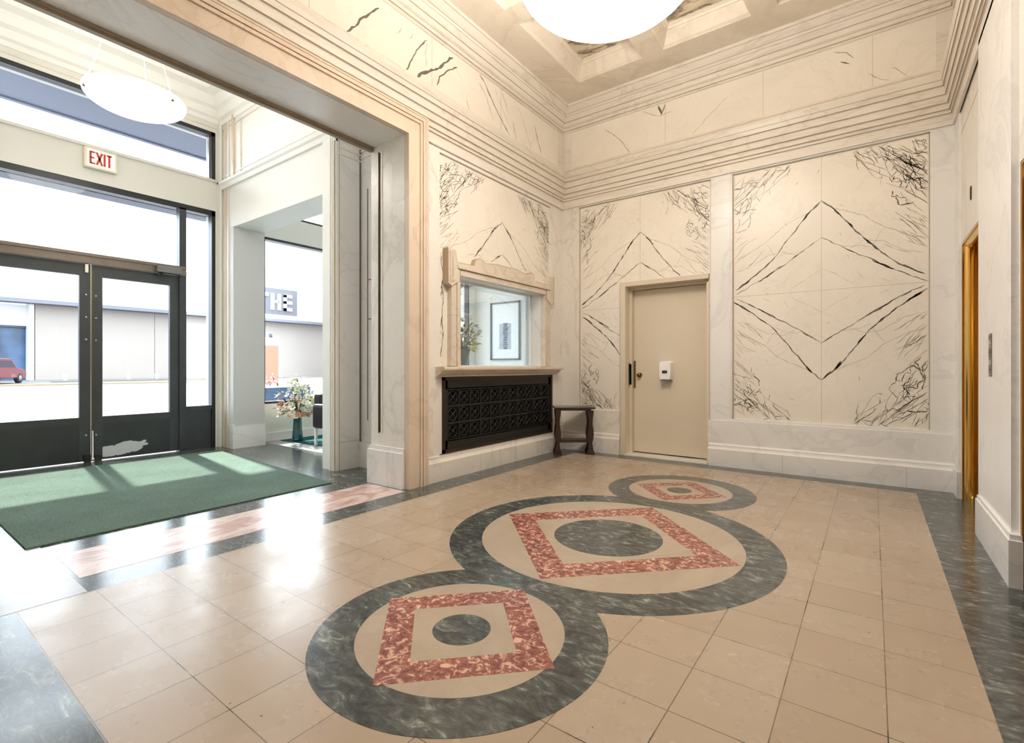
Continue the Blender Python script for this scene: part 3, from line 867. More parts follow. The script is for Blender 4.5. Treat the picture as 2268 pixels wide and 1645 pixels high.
VA = [[(2.695, 4.166), (2.538, 3.99), (2.463, 3.872), (2.376, 3.79)], [(3.26, 4.193), (3.115, 4.037), (3.059, 3.923), (2.986, 3.782)],
      [(3.619, 4.208), (3.564, 4.187), (3.456, 4.064), (3.372, 3.993), (3.25, 3.897), (3.124, 3.786)], [(3.676, 4.143), (3.542, 4.031), (3.434, 3.919), (3.393, 3.824)],
      [(4.03, 4.24), (4.143, 4.171), (4.197, 4.094), (4.306, 4.005), (4.39, 3.937), (4.477, 3.866), (4.565, 3.794)], [(4.626, 3.962), (4.703, 3.792)],
      [(5.079, 4.124), (5.131, 4.01), (5.237, 3.816)], [(3.816, 3.876), (3.877, 3.774)], [(4.419, 4.229), (4.506, 4.108), (4.55, 4.038)], [(3.26, 4.193), (3.231, 4.068), (3.26, 3.938)],
      [(4.014, 4.144), (4.143, 4.037), (4.278, 3.839)], [(2.95, 4.143), (2.897, 4.059)], [(3.077, 4.158), (3.04, 4.082)], [(4.3, 4.2), (4.42, 4.05), (4.6, 3.9)], [(4.75, 4.2), (4.9, 4.0), (5.0, 3.8)]]
VB = [[(-.305, 4.214), (-.204, 4.161), (-.143, 4.093)], [(-.254, 4.097), (-.18, 4.047)], [(.467, 4.23), (.483, 4.148), (.524, 4.069), (.549, 4.134), (.498, 4.21)],
      [(-.034, 3.905), (.071, 3.81), (.129, 3.783)], [(.151, 3.897), (.263, 3.786)], [(-1.671, 3.794), (-1.501, 3.938), (-1.288, 4.095)],
      [(-2.78, 4.167), (-2.652, 4.052), (-2.507, 3.895), (-2.425, 3.777)], [(-2.075, 4.24), (-2.037, 4.119), (-1.991, 4.233)], [(-2.266, 4.235), (-2.17, 4.159), (-2.056, 4.106), (-1.908, 4.134)]]
rr = random.Random(3)
for i, p in enumerate(VA):
    ribbon(mb, jitter(p, rr, .012, .035), (.016, .012, .022, .012, .013, .009, .010, .008, .008, .006, .008, .006, .006, .006, .006)[i], FA, 'vein' if i < 8 else 'vein_soft', rr)
for i, p in enumerate(VB):
    ribbon(mb, jitter(p, rr, .010, .035), (.008, .013, .016, .006, .006, .005, .008, .018, .007)[i], FB, 'vein' if i in (1, 2, 7) else 'vein_soft', rr)
mb.build('trim_6', kind='structure')

# ------------------------------------------------------------------ coffered ceiling
mb = MB()
xs = [XL - .1, -2.855, -2.06, -1.83, -.955, -.725, .06, XR + .1]
ys = [YF - .1, .60, 1.88, 2.12, 3.76, 4.00, 5.25, YB + .1]
for i in range(7):
    for j in range(7):
        x0, x1, y0, y1 = xs[i], xs[i + 1], ys[j], ys[j + 1]
        if i % 2 == 1 and j % 2 == 1:
            ring = [(0, ZC), (0, ZC + .012), (.02, ZC + .03), (.065, ZC + .15), (.075, ZC + .15), (.085, ZC + .17), (.10, ZC + .18), (.10, ZC + .20)]
            mb.loop((x0, x1, y0, y1), ring, 'ceil_marble')
            mb.face([(x0 + .1, y0 + .1, ZC + .2), (x1 - .1, y0 + .1, ZC + .2), (x1 - .1, y1 - .1, ZC + .2), (x0 + .1, y1 - .1, ZC + .2)], 'coffer')
        else:
            mb.face([(x0, y0, ZC), (x1, y0, ZC), (x1, y1, ZC), (x0, y1, ZC)], 'ceil_marble')
mb.box(XL - .2, XR + .3, YF - .2, YB + .2, ZC + .25, ZC + .33, 'plaster')
mb.build('ceiling', kind='structure')

# ------------------------------------------------------------------ vestibule
mb = MB()
SW = [(.38, 3.02, 0, 3.25), (.38, 3.02, 3.67, 4.33), (3.68, 8.30, .55, 3.05), (3.68, 8.30, 3.41, 4.40)]
wall_cells(mb, 'y', -7.60, XS, 0.0, 8.70, 0, 5.1, SW, 'cream_paint')
# lining mouldings of the street wall inside the vestibule
mb.box(XS, -7.27, 3.04, 3.10, 0, 4.75, 'cream_paint'); mb.box(XS, -7.25, 3.06, 3.08, 0, 4.75, 'plaster')
mb.box(-7.62, -7.28, .38, 3.02, 3.645, 3.675, 'cream_paint')
wall_street = mb.build('wall_street', kind='structure')
mb = MB()
OP = (-6.94, -4.80, 0, 3.00)
wall_cells(mb, 'x', 3.10, 3.50, XS, -4.57, 0, 5.1, [OP], 'plaster')
mb.box(-4.57, XV, 3.38, 3.50, 0, 5.1, 'marble_cool')
mb.box(-7.02, -6.935, 3.09, 3.51, 0, 3.0, 'plaster_grey')  # grey colour paints in the shade on this reveal
mb.box(-7.03, -6.925, 3.08, 3.52, 0, .30, 'marble_cool'); mb.box(-7.03, -6.92, 3.075, 3.1, 0.30, .33, 'marble_cool')
mb.box(-7.20, -7.14, 3.085, 3.1, 0, 4.5, 'casing'); mb.box(-7.10, -7.06, 3.08, 3.1, 0, 4.5, 'cream_paint')
# moulding over the side opening and raised frame above
mb.run((XS, 3.10), (-4.57, 3.10), (0, -1), [(0, 3.55), (.03, 3.55), (.04, 3.60), (.06, 3.62), (.06, 3.65), (0, 3.66)], 'plaster')
mb.run((XS, 3.10), (-4.57, 3.10), (0, -1), [(0, 3.72), (.012, 3.72), (.012, 3.735), (0, 3.735)], 'plaster')
mb.box(-6.75, -6.72, 3.085, 3.1, 3.70, 4.40, 'mould'); mb.box(-6.95, -6.90, 3.07, 3.1, 3.68, 4.5, 'casing')
mb.build('wall_vestibule_right', kind='structure')
# fluted column between side opening and recess
mb = MB()
mb.box(-4.82, -4.57, 3.07, 3.50, 0, 3.66, 'plaster')
for x in (-4.665, -4.635, -4.605): mb.box(x, x + .014, 3.052, 3.07, 0, 3.62, 'plaster')
mb.box(-4.575, -4.562, 3.10, 3.36, 0.0, .30, 'marble_cool'); mb.box(-4.572, -4.560, 3.10, 3.38, .30, 3.9, 'marble_cool')
for x in (-4.673, -4.649, -4.619, -4.589): mb.box(x, x + .006, 3.066, 3.071, 0, 3.64, 'grime_shade')  # dark strips painting the shading between the flutes
mb.box(-4.5605, -4.559, 3.355, 3.378, 0.0, 3.9, 'plate_grey'); mb.box(-4.5615, -4.5595, 3.10, 3.106, 0, 3.9, 'grime_shade'); mb.box(-4.5625, -4.5595, 3.10, 3.36, .296, .302, 'grime_shade')  # grey and dark strips paint shade lines at the column's corners and base
mb.box(-4.452, -4.438, 3.3765, 3.381, .52, 3.05, 'plate_grey')
for z in (3.40, 3.47, 3.54): mb.box(-4.56, -4.3, 3.366, 3.38, z, z + .016, 'mould')
for z in (1.62, 2.05): mb.box(-4.445, -4.36, 3.376, 3.381, z, z + .012, 'plate_grey')
for z in (3.36, 3.43, 3.50): mb.box(-4.57, -4.552, 3.09, 3.38, z, z + .02, 'mould')
mb.box(-4.60, -4.57, 3.06, 3.50, 3.5, 5.0, 'plaster')
mb.box(-4.57, -3.90, 3.355, 3.38, 0, .28, 'marble_cool')
mb.box(-4.36, -4.33, 3.373, 3.38, .55, 3.1, 'marble_cool'); mb.box(-4.325, -4.32, 3.372, 3.38, .55, 3.1, 'joint')
mb.box(-4.05, -3.9, 3.374, 3.38, .5, 3.15, 'plaster')
mb.build('trim_7', kind='structure')
mb = MB(); mb.box(-7.60, XV + .02, 0.05, YV0, 0, 5.1, 'plaster'); mb.box(XV - .02, -3.42, .05, .36, 3.2, 5.1, 'plaster'); mb.build('wall_vestibule_left', kind='structure')
mb = MB(); mb.box(XV - .0, -3.66, 0.0, 3.5, ZC + .1, 5.1, 'plaster'); mb.build('wall_vestibule_inner', kind='structure')
mb = MB(); mb.box(-7.6, -3.66, 0.0, 3.5, 4.86, 5.0, 'plaster'); mb.build('ceiling_vestibule', kind='structure')
mb = MB()
mb.loop((XS, XV, YV0, YV1), [(0, 4.45), (.02, 4.45), (.03, 4.50), (.07, 4.52), (.09, 4.60), (.14, 4.63), (.18, 4.70), (.18, 4.74), (.30, 4.76), (.32, 4.82), (.36, 4.86)], 'plaster')
mb.loop((XS, XV, YV0, YV1), [(0, 4.38), (.012, 4.38), (.012, 4.40), (0, 4.40)], 'mould')
mb.build('trim_8', kind='structure')

# street front: header of the doors, transoms and doors
def bar(mb, y0, y1, z0, z1, x0=-7.42, x1=-7.31, mat='frame_dark'): mb.box(x0, x1, y0, y1, z0, z1, mat)
mb = MB()
bar(mb, .38, 3.02, 3.18, 3.25, mat='frame_black'); bar(mb, .38, .43, 0, 3.25, mat='frame_black'); bar(mb, 2.975, 3.02, 0, 3.25, mat='frame_black')
bar(mb, 2.585, 2.665, 0, 3.20); bar(mb, .68, .76, 0, 3.20)
bar(mb, .40, 2.66, 2.30, 2.35, x1=-7.29, mat='transom_bar'); bar(mb, .40, 2.66, 2.35, 2.385, x1=-7.305, mat='transom_bar'); bar(mb, .40, 2.66, 2.385, 2.42, x1=-7.29, mat='transom_bar')
bar(mb, 2.66, 2.98, .52, .58, mat='frame_dark'); bar(mb, 2.66, 2.98, 0, .53, -7.40, -7.33, 'frame_dark'); bar(mb, .43, .68, .52, .58); bar(mb, .43, .68, 0, .53, -7.40, -7.33)
store = mb.build('window_2', kind='structure')
for y0, y1, z0, z1 in ((.76, 2.585, 2.42, 3.18), (2.665, 2.975, .58, 3.18), (.43, .68, .58, 3.18)):
    mb = MB(); mb.box(-7.37, -7.362, y0, y1, z0, z1, 'glass'); mb.build('pane', store)
mb = MB()
bar(mb, .38, 3.02, 4.28, 4.33, mat='frame_black'); bar(mb, .38, .43, 3.675, 4.33, mat='frame_black'); bar(mb, 2.97, 3.02, 3.675, 4.33, mat='frame_black'); bar(mb, .38, 3.02, 3.675, 3.69, mat='cream_paint')
bar(mb, 2.955, 2.97, 3.69, 4.28, -7.40, -7.35, 'steel')
up = mb.build('window_3', kind='structure')
mb = MB(); mb.box(-7.37, -7.362, .43, 2.97, 3.69, 4.28, 'glass'); mb.build('pane', up)

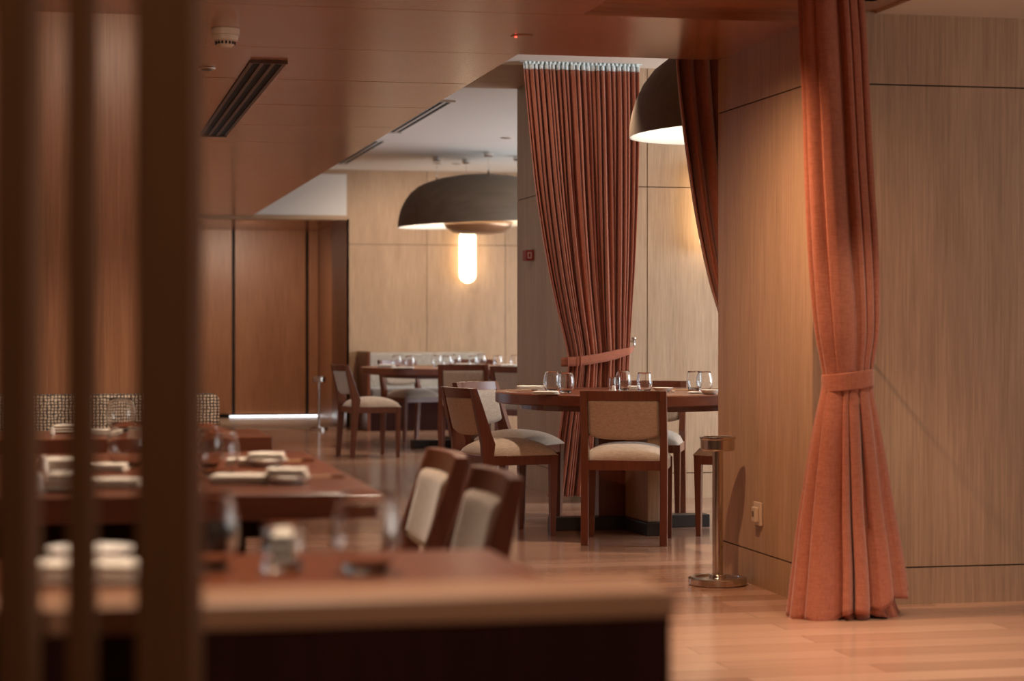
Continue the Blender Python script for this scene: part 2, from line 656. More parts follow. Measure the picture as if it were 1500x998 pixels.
# ceilings
struct(MB().box(0.3, 7.1, 12.9, 22.83, H_CEIL, H_CEIL + 0.1).build('ceiling', PLASTER))
struct(MB().box(0.3, 7.1, 8.97, 12.899, 2.815, 2.95).build('ceiling_middle', PLASTER))
struct(MB().box(3.18, 7.1, -3, 7.75, 2.385, 2.5).build('ceiling_right', PLASTER))
struct(MB().box(CX1, 7.1, 7.75, 8.97, 2.385, 2.5).build('ceiling_passage', PLASTER))
struct(MB().box(0.3, 4, 22.83, 26, 2.5, 2.6).build('ceiling_over_lobby', PLASTER))
# timber soffit: panels running across, 4 mm joints
m = MB()
ys = [-3, -1.9, -0.8, 0.3, 1.4, 2.5, 3.6, 4.7, 5.8, 6.9]
for a, b in zip(ys, ys[1:] + [7.80]):
    m.box(-3, 1.97, a + 0.005, b - 0.005, H_SOF, H_SOF + 0.04)
m.box(-3, CX, 7.802, 8.97, H_SOF, H_SOF + 0.04)
y = 8.97
while y < 22.6:
    b = min(y + 1.15, 22.68)
    m.box(0.3, 1.97, y + 0.006, b - 0.006, H_SOF, H_SOF + 0.04)
    y += 1.15
o = struct(m.build('ceiling_soffit', SOFFIT))
m = MB()
m.box(-3, 1.96, -3, 7.8, H_SOF + 0.041, 2.9)
m.box(-3, CX, 7.81, 8.96, H_SOF + 0.041, 2.9)
m.box(0.3, 1.96, 8.96, 22.68, H_SOF + 0.041, 2.9)
m.build('soffit_backing', SEAM, o)
struct(MB().box(1.965, 3.18, -3, 7.798, H_STEP, H_STEP + 0.05).build('ceiling_step', SOFFIT))
struct(MB().box(1.972, CX, 7.79, 7.80, H_SOF, H_STEP).build('trim_4', SOFFIT))
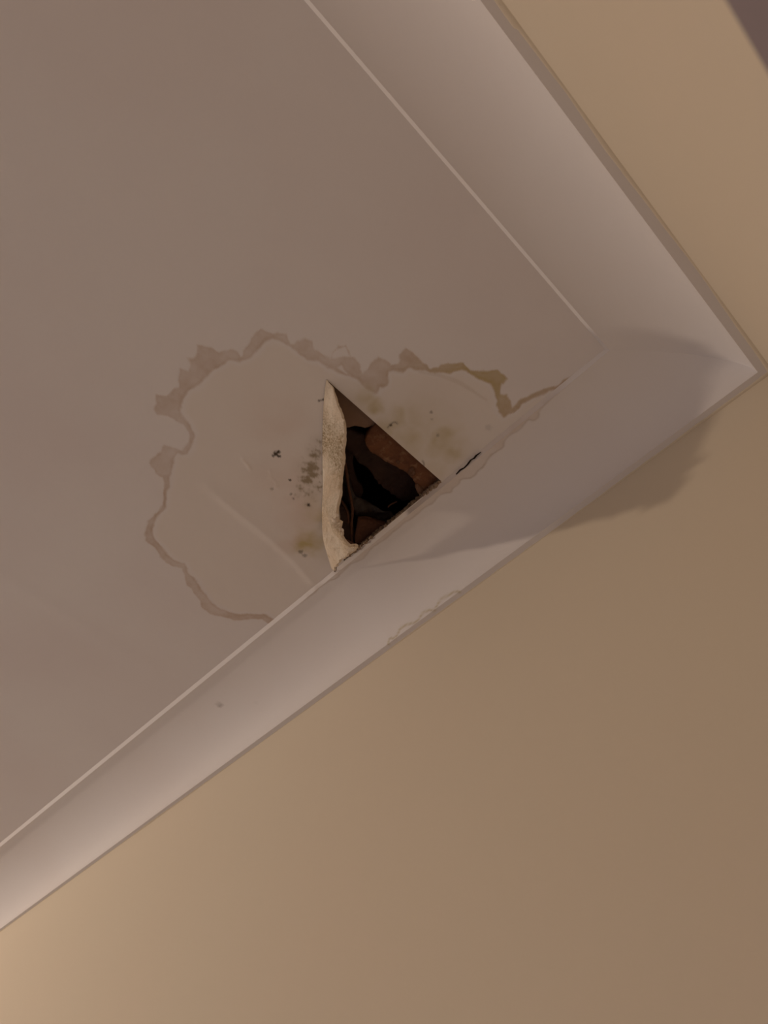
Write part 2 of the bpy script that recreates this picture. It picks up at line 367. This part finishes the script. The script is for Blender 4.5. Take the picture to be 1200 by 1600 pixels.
yellow = np.maximum(yellow, ring * yr2 * .8)
m0 = blobs(MOULD, .8, .015)
mould = np.clip(m0 * sstep(.40, .66, fbm(px * 230, py * 230, 51, 3) * .6 + .5 * m0 * fbm(px * 60, py * 60, 57)) * .8 + m0 * .30, 0, .8)
dots = np.zeros(px.shape)
for x, y, r, k in DOTS:
    rr = r * (.6 + .8 * vnoise(px * 900, py * 900, 61))
    dots = np.maximum(dots, k * (1 - sstep(.5, 1.15, np.hypot(px - x, py - y) / rr)))
for l in SCR:
    dots = np.maximum(dots, .6 * np.exp(-(poly_dist(px, py, smooth_line(l)) / .0013) ** 2))
faint = np.zeros(px.shape)
for l in FAINT:
    faint = np.maximum(faint, .28 * np.exp(-(poly_dist(px, py, smooth_line(l)) / .0018) ** 2))
# grime where the coving's edge leaves the ceiling right of the hole
for nm, a in (('ring', ring), ('damp', damp), ('pink', pink), ('yellow', yellow), ('mould', mould), ('dots', dots), ('faint', faint)):
    buf = np.zeros(nv); buf[sel] = np.clip(a, 0, 1); set_attr(me, nm, buf)
# relief: the lifted joint tape, the far seam, gentle unevenness and the sag of the damp board
dz = np.zeros(nv)
rd = poly_dist(px, py, smooth_line(RIDGE))
rfade = sstep(0, .05, np.hypot(px - RIDGE[0][0], py - RIDGE[0][1]))
bumpy = .0012 * np.exp(-(rd / .009) ** 2) * (.35 + .65 * rfade)
for l in FLAKE:
    bumpy += .0006 * np.exp(-(poly_dist(px, py, smooth_line(l)) / .003) ** 2)
bumpy += .0006 * damp * (fbm(px * 14, py * 14, 71) - .5)
bumpy += .0005 * np.exp(-(np.minimum(d_inn, d_out) / .006) ** 2) * (fbm(px * 60, py * 60, 77) - .5)
nearhole = np.clip(1 - np.abs((px - h1[0]) * hn[0] + (py - h1[1]) * hn[1]) / .05, 0, 1)
dz[sel] -= bumpy
sd = poly_dist(co[:, 0], co[:, 1], SEAM)
dz -= .0006 * np.exp(-(sd / .014) ** 2) * (1 - sstep(1.0, 1.22, co[:, 1]))
co[:, 2] += dz
me.vertices.foreach_set('co', co.astype(np.float32).ravel()); me.update()
me.polygons.foreach_set('use_smooth', [True] * len(me.polygons))
structure(ceiling, 'white painted ceiling with a brown water stain and a triangular hole', 'ceiling')

# cut thickness of the ceiling board round the hole
rim_pts = []
corner = np.array([HX, h1[1]]); hend = h1 + hd * ((HX - h1[0]) / hd[0])
def rim(name, a, b, n, inn, mat, amp):
    v, f = [], []
    for i in range(n + 1):
        t = i / n; p = a + (b - a) * t
        for k, zz in enumerate((0.0, .003, .007, .011)):
            j = amp * (random.random() - .3) if k else 0
            v.append((p[0] + inn[0] * j, p[1] + inn[1] * j, CEIL + zz))
    for i in range(n):
        for k in range(3):
            q = i * 4 + k; f.append((q, q + 1, q + 5, q + 4))
    return link_mesh(name, v, f, mat, ceiling)
rim('cut_edge', h1, corner, 90, (0, 1), M_BROWN, .0008)
r_ = rim('cut_edge', corner, hend, 90, (-1, 0), M_GYPSUM, .003)
r_['label'] = 'crumbling plaster edge along the coving'
rim('cut_edge', hend, h1, 60, (hn[0], hn[1]), M_GYPSUM, .0015)
# loose plaster crumbs clinging to the broken edge
for t, r in ((.02, .0032), (.06, .0042), (.10, .0030), (.135, .0036), (.17, .0026), (.55, .0022), (.70, .003), (.76, .0036), (.80, .0028), (.84, .0040), (.88, .003), (.93, .0026)):
    bmc = bmesh.new(); bmesh.ops.create_icosphere(bmc, subdivisions=2, radius=r)
    for v in bmc.verts: v.co = v.co * (.65 + .6 * random.random())
    for v in bmc.verts: v.co.y *= 1.6
    c_ = from_bm('plaster_crumb', bmc, M_GYPSUM, ceiling)
    c_.location = (HX - .0012, corner[1] + (hend[1] - corner[1]) * t, CEIL + .001)
# open crack between ceiling and coving, right of the hole
bmc = bmesh.new()
vv = [bmc.verts.new((x, y, CEIL - .0054)) for x, y in CRACK]
fc = bmc.faces.new(vv)
ex = bmesh.ops.extrude_face_region(bmc, geom=[fc])
for v in ex['geom']:
    if isinstance(v, bmesh.types.BMVert): v.co.z += .002
ck = from_bm('crack', bmc, M_CRACK, ceiling); ck['label'] = 'black crack along the edge of the coving'

# ---------------------------------------------------------------- walls
def wall(name, pts_top, thick, zlo, zhi, label, seg=1):
    (x0, y0), (x1, y1) = pts_top; nx_, ny_ = thick
    v = [(x0, y0, zlo), (x1, y1, zlo), (x1, y1, zhi), (x0, y0, zhi)]
    v += [(a + nx_, b + ny_, c) for a, b, c in v]
    f = [(0, 1, 2, 3), (7, 6, 5, 4), (0, 4, 5, 1), (1, 5, 6, 2), (2, 6, 7, 3), (3, 7, 4, 0)]
    o = link_mesh(name, v, f, M_WALL); structure(o, label, 'wall'); return o
wall('wall_right', ((-3.2, WALL_A), (.10, WALL_A)), (0, -.1), 0, CEIL - .001, 'cream painted wall beyond the upper right coving')
wall('wall_left', ((wall_b(-.0155), -.0155), (wall_b(4), 4)), (.1, 0), 0, CEIL - .001, 'cream painted wall below the lower run of coving')

# ---------------------------------------------------------------- coving: two mitred runs with a chamfered lip
WI = W - .0025; V0 = .0042
phis = np.radians(np.concatenate([np.linspace(0, 70, 26), np.linspace(72, 90, 26)]))
prof = [(WI - WI * math.cos(a), D - (D - V0) * math.sin(a)) for a in phis]       # (from wall, below ceiling)
arc = np.concatenate([[0], np.cumsum(np.hypot(np.diff([p[0] for p in prof]), np.diff([p[1] for p in prof])))])
profile = [(-.016, D + .0004), (-.006, D + .0002), (.0, D)] + prof[1:] + [(W + .0015, .0006), (W + .0027, -.002)]
mitre_t = [u for u, dn in profile]
def cove_run(name, along, axis_, label, lip=0.0):
    """axis_ 'x': run on the right wall (y=0); 'y': run on the left wall (x=0)"""
    v = []; P = len(profile)
    for t in along:
        for (u, dn) in profile:
            s = max(t, u)                      # mitre: the run stops on the diagonal
            if lip:                            # thicker lip away from the corner
                k_ = float(sstep(.14, .20, s))
                dn = dn + k_ * lip * max(0, (u - .10) / (WI - .10)) ** 2 if u < W else dn
                u = u + k_ * .0007 if u > W else u
            v.append((-s, u, CEIL - dn) if axis_ == 'x' else (-u, s, CEIL - dn))
    f = []
    for i in range(len(along) - 1):
        for k in range(P - 1):
            q = i * P + k
            a = (q, q + 1, q + P + 1, q + P)
            f.append(a if axis_ == 'y' else a[::-1])
    b = bmesh.new()
    bv_ = [b.verts.new(p) for p in v]
    for q in f: b.faces.new([bv_[n_] for n_ in q])
    bmesh.ops.remove_doubles(b, verts=b.verts[:], dist=2e-6)
    bmesh.ops.dissolve_degenerate(b, edges=b.edges[:], dist=1e-7)
    for e_ in b.edges:                         # crisp lips and mitre
        e_.smooth = not (len(e_.link_faces) == 2 and e_.calc_face_angle(0) > math.radians(12))
    for f_ in b.faces: f_.smooth = True
    m = bpy.data.meshes.new(name); b.to_mesh(m); b.free()
    m.materials.append(M_COVE)
    o = bpy.data.objects.new(name, m); COL.objects.link(o)
    structure(o, label, 'coving')
    return o
al_x = np.concatenate([mitre_t, np.linspace(.134, 3.2, 90)])
al_y = np.concatenate([mitre_t, np.arange(.1330, .86, .0016), np.linspace(.862, 1.8, 160), np.linspace(1.81, 4.0, 20)])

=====

## [YOUR OBJECTIVE]
Each line above that includes "pixels" should be shown.

## [ANSWER]
Continue the Blender Python script for this scene: part 3, from line 867. More parts follow. The script is for Blender 4.5. Treat the picture as 2268 pixels wide and 1645 pixels high.
Continue the Blender Python script for this scene: part 2, from line 656. More parts follow. Measure the picture as if it were 1500x998 pixels.
Write part 2 of the bpy script that recreates this picture. It picks up at line 367. This part finishes the script. The script is for Blender 4.5. Take the picture to be 1200 by 1600 pixels.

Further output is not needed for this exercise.